U.K. unveils new e-gov strategy

The British government launched a major initiative last week to better use information technology for public services over the next decade.

Commissioned by Prime Minister Tony Blair, the strategy to transform government, which was developed by the CIO Council, would include improving customer service, increasing the efficiency of government agencies and providing greater IT planning, delivery, management, skills and governance to reduce failures.

“The future of public services has to use technology to give citizens choice with personalized services designed around their needs, not the needs of the provider,” said Blair during a Webcast. “Within the public services we have to use technology to join up and share services rather than duplicate them.
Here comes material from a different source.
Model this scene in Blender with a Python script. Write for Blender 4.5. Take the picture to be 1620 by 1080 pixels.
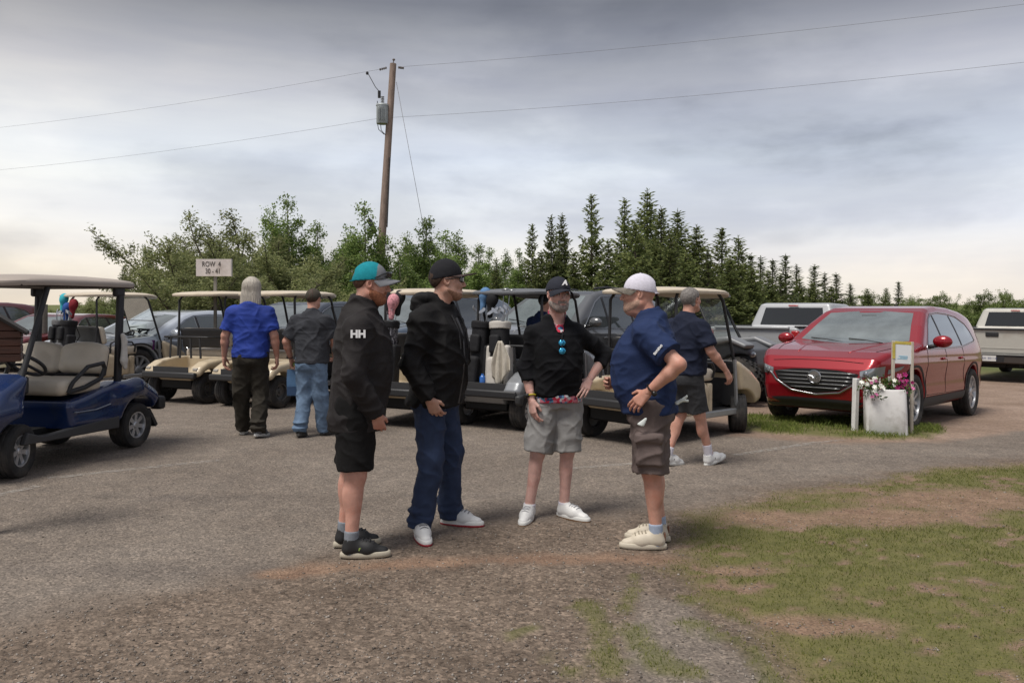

It’s a simple fact: we’re stronger and more effective when we work together than when we work apart.”

“This strategy has my full support and I’m going to do all I can to make it happen,” he added.
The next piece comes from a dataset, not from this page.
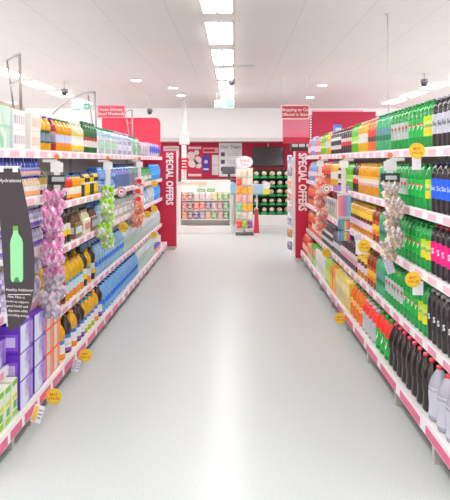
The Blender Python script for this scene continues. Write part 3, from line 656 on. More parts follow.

According to a press release, Cabinet Office Minister John Hutton said the strategy includes transforming back office operations in human resources, information technology and finance to deliver services more efficiently and faster. Part of the strategy also includes -appointing customer service directors for particular groups, such as older people and farmers, to ensure their respective and specific needs are met.

“In 1997, fewer than 16 percent of households had a mobile phone and fewer than one in ten used the Internet,” Hutton said in the press release. “Private companies have been swift to shape their services around people's needs and lifestyles -- now public services need to raise their game and offer people the levels of convenience, choice and efficiency they rightly demand.”

According to the strategy, the CIO Council and the new Service Transformation Board must approve a detailed action plan to implement the strategy. The timeline provides a general outline of what must be done by 2011 and beyond.

The CIO Council, which is composed of 28 members from central and local governments, is charged with creating and delivering an agenda on how to use IT to transform government.